— Given task —
Identify the lines holding "scene" and copy them.

>> START Data for processing

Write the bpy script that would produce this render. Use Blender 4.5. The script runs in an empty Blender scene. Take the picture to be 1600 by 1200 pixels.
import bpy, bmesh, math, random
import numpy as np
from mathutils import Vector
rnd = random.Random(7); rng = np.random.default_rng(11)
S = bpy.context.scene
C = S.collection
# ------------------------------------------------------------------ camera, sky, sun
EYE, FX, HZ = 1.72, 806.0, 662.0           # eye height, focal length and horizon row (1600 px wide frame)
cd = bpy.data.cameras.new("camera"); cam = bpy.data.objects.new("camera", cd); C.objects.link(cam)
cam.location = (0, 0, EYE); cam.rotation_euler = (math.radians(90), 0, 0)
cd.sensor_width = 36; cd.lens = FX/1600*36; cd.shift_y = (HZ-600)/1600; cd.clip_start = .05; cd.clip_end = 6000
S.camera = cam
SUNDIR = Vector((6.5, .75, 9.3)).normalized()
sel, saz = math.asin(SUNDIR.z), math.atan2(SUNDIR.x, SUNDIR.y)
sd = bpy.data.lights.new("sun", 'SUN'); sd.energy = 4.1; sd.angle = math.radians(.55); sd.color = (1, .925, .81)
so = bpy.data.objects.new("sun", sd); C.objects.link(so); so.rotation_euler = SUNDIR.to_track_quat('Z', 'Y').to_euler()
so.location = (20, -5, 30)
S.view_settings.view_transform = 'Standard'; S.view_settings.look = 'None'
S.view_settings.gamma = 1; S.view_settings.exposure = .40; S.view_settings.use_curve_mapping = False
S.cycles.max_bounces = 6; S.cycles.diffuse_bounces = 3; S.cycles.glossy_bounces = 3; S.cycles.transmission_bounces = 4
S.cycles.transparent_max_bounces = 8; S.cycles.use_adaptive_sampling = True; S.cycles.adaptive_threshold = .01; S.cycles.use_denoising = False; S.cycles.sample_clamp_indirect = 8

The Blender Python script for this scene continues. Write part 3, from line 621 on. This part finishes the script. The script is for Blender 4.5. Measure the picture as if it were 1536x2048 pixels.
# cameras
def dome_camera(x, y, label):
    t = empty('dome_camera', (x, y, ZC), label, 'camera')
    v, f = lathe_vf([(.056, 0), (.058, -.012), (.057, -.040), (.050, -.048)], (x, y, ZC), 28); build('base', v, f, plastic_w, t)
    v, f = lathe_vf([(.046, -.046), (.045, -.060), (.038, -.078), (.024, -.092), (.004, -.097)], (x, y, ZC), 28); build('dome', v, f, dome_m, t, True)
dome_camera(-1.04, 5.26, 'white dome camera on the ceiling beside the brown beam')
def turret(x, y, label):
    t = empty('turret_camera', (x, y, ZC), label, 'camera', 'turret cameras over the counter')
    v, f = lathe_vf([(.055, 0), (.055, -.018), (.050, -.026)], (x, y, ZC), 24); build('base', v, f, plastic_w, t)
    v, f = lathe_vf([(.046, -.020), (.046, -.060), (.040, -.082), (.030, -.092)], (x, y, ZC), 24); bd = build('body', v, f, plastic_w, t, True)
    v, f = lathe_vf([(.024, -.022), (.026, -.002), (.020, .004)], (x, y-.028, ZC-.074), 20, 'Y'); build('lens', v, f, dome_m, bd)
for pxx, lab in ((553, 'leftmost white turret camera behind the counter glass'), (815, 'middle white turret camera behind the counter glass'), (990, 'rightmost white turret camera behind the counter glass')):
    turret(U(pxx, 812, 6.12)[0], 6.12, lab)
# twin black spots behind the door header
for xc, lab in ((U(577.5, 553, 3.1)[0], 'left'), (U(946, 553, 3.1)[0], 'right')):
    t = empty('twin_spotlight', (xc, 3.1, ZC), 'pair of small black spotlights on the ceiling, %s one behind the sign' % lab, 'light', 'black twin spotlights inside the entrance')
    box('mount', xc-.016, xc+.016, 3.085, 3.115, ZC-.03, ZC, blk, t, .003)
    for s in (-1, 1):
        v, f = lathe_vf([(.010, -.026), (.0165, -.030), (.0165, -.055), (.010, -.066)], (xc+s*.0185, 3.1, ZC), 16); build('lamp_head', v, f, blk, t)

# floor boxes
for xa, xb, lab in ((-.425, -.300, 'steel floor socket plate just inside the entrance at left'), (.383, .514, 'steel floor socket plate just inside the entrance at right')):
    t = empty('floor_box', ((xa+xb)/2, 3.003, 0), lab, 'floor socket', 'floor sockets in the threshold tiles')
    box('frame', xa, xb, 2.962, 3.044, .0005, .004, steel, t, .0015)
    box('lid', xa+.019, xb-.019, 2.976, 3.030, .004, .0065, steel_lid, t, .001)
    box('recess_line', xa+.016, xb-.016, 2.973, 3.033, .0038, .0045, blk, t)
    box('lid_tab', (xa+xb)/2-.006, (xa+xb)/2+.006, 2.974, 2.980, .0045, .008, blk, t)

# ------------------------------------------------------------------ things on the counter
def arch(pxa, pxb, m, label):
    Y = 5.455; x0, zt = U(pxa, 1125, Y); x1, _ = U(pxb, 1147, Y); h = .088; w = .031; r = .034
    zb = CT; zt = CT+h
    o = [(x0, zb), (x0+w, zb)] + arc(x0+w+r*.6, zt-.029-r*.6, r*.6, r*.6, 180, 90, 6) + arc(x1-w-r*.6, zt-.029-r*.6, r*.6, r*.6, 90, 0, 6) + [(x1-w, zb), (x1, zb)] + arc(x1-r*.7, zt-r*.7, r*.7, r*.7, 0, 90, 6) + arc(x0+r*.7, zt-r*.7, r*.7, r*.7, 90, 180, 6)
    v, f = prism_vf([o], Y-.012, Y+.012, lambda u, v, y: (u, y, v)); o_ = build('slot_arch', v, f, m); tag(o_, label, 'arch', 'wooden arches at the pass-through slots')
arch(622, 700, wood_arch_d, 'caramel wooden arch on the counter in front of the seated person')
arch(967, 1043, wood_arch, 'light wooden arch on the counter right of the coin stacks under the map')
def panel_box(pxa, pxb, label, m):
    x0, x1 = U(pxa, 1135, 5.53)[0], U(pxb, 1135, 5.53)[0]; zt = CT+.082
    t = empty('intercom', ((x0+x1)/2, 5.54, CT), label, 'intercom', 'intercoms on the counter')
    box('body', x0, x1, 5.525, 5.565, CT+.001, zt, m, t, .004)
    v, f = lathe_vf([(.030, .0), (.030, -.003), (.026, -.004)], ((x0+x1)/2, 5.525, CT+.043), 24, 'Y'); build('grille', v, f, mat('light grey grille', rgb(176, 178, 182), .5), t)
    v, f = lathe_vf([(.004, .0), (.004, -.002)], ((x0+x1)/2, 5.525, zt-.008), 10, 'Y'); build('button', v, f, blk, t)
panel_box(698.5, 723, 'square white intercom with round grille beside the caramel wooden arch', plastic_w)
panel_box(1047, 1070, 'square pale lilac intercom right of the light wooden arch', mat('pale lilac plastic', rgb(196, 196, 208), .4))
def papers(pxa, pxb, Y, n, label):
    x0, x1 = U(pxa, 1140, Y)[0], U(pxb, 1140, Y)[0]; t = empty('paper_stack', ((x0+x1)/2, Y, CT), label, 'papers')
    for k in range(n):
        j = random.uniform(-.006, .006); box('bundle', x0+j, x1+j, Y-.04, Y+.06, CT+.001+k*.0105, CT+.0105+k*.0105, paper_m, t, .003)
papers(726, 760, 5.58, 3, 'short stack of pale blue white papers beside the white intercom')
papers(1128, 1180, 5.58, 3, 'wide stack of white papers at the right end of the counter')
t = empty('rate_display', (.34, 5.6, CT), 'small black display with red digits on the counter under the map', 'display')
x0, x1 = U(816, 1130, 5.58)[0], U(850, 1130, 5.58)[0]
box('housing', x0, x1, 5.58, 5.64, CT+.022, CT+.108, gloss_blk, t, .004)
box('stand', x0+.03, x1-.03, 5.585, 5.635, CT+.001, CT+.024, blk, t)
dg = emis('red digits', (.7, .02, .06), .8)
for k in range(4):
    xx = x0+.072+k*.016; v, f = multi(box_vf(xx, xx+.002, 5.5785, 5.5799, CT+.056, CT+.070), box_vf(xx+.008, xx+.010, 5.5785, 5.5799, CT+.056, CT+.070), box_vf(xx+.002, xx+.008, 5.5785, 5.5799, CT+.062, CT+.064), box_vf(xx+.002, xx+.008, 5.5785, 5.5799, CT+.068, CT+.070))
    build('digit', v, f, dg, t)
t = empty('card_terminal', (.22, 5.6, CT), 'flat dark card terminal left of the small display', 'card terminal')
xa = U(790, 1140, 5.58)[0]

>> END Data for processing

— Exercise answer —
Write the bpy script that would produce this render. Use Blender 4.5. The script runs in an empty Blender scene. Take the picture to be 1600 by 1200 pixels.
S = bpy.context.scene
The Blender Python script for this scene continues. Write part 3, from line 621 on. This part finishes the script. The script is for Blender 4.5. Measure the picture as if it were 1536x2048 pixels.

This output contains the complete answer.